The Impacts
I came to St. Mary’s County in 1960, to start instrumental music in the public school system. I went to Carver, which was a high school at that time, that, as you know, was segregated. Carver was the high school for the black kids, and Great Mills was the high school for the white kids. Great Mills did have a band teacher, at that time, and… I went [to Carver] to start a music program.
[When I got to Carver, I found that] nobody had any musical instruments, and, well, nothing. Ground zero. All they had was an idea, and that was it, and I was to make it happen.
In terms of getting instruments, it was very difficult. Many of the instruments we had came from families who had moved here, who had somewhere before been involved in music. Somebody pulls something out of their attic, and, you know, the pads are dried up and falling out, or [the instrument] has got holes and a leak, so I ended up learning how to repair instruments, too. The board bought a few basic instruments, but the quality of what we got was not even close compared to what Great Mills got, and the same thing with band uniforms. The band uniforms that we had at Carver, a man named John Lancaster, was very instrumental, as a parent, in getting other parents organized and helping me to raise money to buy the band uniforms.
I remember taking those kids within that short period of time from folks not even knowing instruments—not a clue, not a clue—to getting to a point where they were winning awards.
I really enjoyed playing my instrument, so if I got an opportunity to go and play, go out of town and play the bands, I’d go. I loved music, and I still love it, as far as that goes. All these people I knew, musicians I had met over the years in college, I used to play with in all kinds of bands.

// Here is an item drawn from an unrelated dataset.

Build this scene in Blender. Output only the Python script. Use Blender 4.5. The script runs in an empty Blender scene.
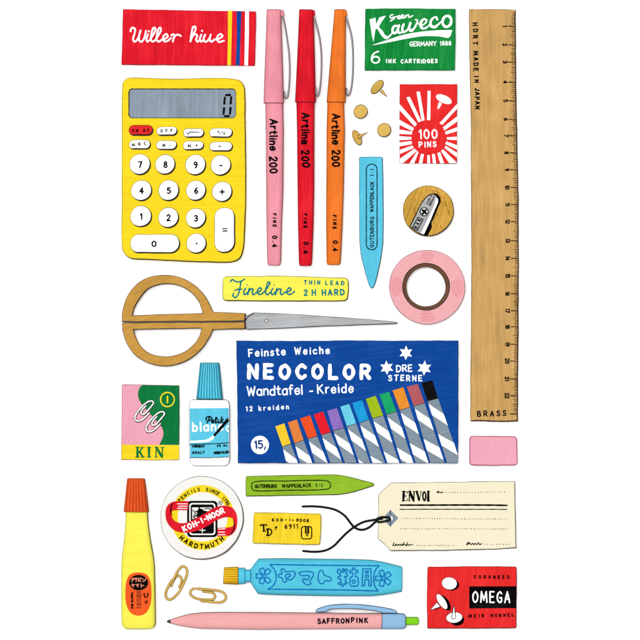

I used to travel and I ended up being in a lot of back-up bands.
A band asked me to play with them and I played with them for a while, but we would go play someplace, and the people wouldn’t pay us, they would want to give us a chicken sandwich, and I said, that won’t work. I had family at this time, and I’ve got to take care of them, and teaching school was not going to do it. So, that’s when I decided to start the Impacts, probably in the late ‘60s, I would say.
Some of the [band members] were students I had taught, and some of them were guys I’d run into, as I was doing my thing out there in the community, and they were all local, and some of them were very talented. We decided, yeah, let’s do this thing, let’s put together the band. I enjoyed it, although there were some frustrations, because I was, besides being one of the performers, I was the booking agent, and the manager, and, fix this, and fix that, and carry this, and carry that, doing everything except play everybody else’s instrument! We did most of, you know, the popular music of the day, whatever was popular at that time.
We had a really good, tight group, and we were trying to see if we could get into the recording industry, and, to make some recordings, and that was the Impacts—it turned out to be a really good group.
Locally, we played at the Golden Cuckoo, and there was the place where the Post Office now is. We played on the base a lot, and we played at Andrews Air Force, all the military bases, and, you know, we did quite a bit of traveling outside of the local area to play music. Washington, DC, and Baltimore, and everywhere else they would pay us. We did a lot of nightclubs …
They did a version of Woodstock down here in St. Mary’s County. I don’t know if you remember that. It was down at the Take It Easy Ranch. We were the opening act at the festival. But we were the opening act, and, I mean, the other acts on the program were … were people who were well known, some of them were extremely famous now … We had just, we had played the night before somewhere in Virginia … and George Winslow had this bus—this big old school bus, it was blue, he had a lot of kids, so they had something called the Winslow Family, we’re “The Winslows,” anyway, that was the bus we used to go on. I remember us getting through playing up there in Virginia, wherever it was, and drove to get, to open up that show. We had, we had a lot of fun, a lot of good, interesting gigs.
Sometime around 1980, ‘79 or ‘80, my house burned down. And we had the band equipment in the house, and it destroyed the equipment, and that pretty much brought it to an end. And around that time, I started Compliance Corporation, so, with the band and its business pretty much over, [the new business] just took all my time. I just didn’t have time to be [playing in a band].